[Foundation-l] Rodovid.org, family tree wiki, wishes to become a wiki project
Robert Scott Horning
robert_horning at netzero.net
Fri Mar 24 02:15:58 UTC 2006
Benjamin Webb wrote:
>I have not yet recived any real reply about this project. I would like to
>hear from someone whether it could actually become a wikimedia project, and
>what would need to happen before it could.
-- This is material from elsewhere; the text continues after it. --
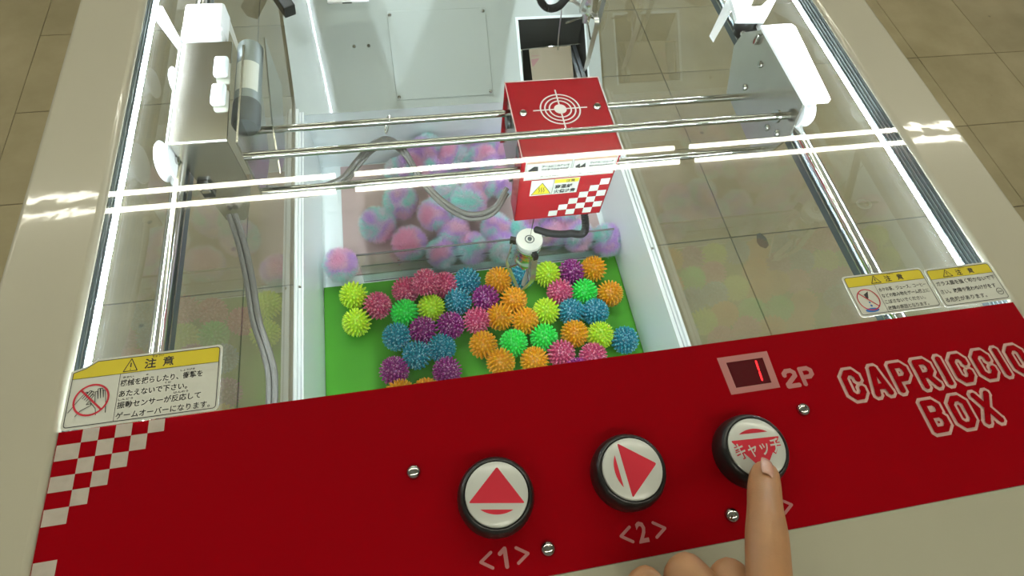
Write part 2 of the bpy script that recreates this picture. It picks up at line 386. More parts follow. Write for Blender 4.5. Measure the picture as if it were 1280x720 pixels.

Any comments would be apreciated.
>
>Benjamin Webb (User:Bjwebb on wikipedia, meta, commons, wikibooks, rodovid
>and wikitree)
>
>P.S. It has a meta page at http://meta.wikimedia.org/wiki/Rodovid.org
>
>
What really needs to happen now is to refine the proposal page and get
it into a position that spells out in clear langauge what all of the
objectives of the project are, and perhaps even what some initial
policies might be.
I would suggest comparing it to the following pages for a similar level
of completeness before you get much further:
http://meta.wikimedia.org/wiki/Wikiversity/Modified_project_proposal
http://meta.wikimedia.org/w/index.php?title=Wikinews&oldid=87446 (to
compare to how Wikinews did its proposal back elsewhen)
After this, the proposal pages need to be translated into at least four
other major Wikimedia languages like Russian, Spanish, French, Chinese,
etc. The full list of suggested langauges is at:
http://meta.wikimedia.org/wiki/New_project_policy
Afterward a voting page needs to be set up and some advertisements for
voting on the project need to be put on Goings-on for Meta and several
Village Pumps on various projects. For the Wikiversity vote, I set up a
series of ads to be translated on
http://meta.wikimedia.org/wiki/Wikiversity/Vote
This really made it easy to go to the various Wikimedia websites and
drop a note informing people that the vote was taking place. The idea
here is that you need to involve as many Wikimedia users in the decision
making process as possible, and to remember that not everybody speaks
English. Indeed the non-English speaking group of Wikimedia users is so
substantial that it really makes no sense to start a new major project
without a major effort to get input from these other language groups.
After that, you should have a legitimate answer or some solid input from
Wikimedia users in general over if the idea is a good one or not. Due
to the nature of this project, widespread input is especially
recommended. Mind you, all of the above steps are outlined in the
official New Project Policy, as approved by the Wikimedia Foundation
board. The examples I cite are from successful projects that at least
have the attention of the board and very substantial community support.
If you want some assitance on this, feel free to e-mail me privately or
hit my user talk page on Wikibooks (the best way to get ahold of me).
Most members of the special projects committee (of which I'm not a
part) would also be willing to help you out as well in terms of general
assistance or to answer questions about this process.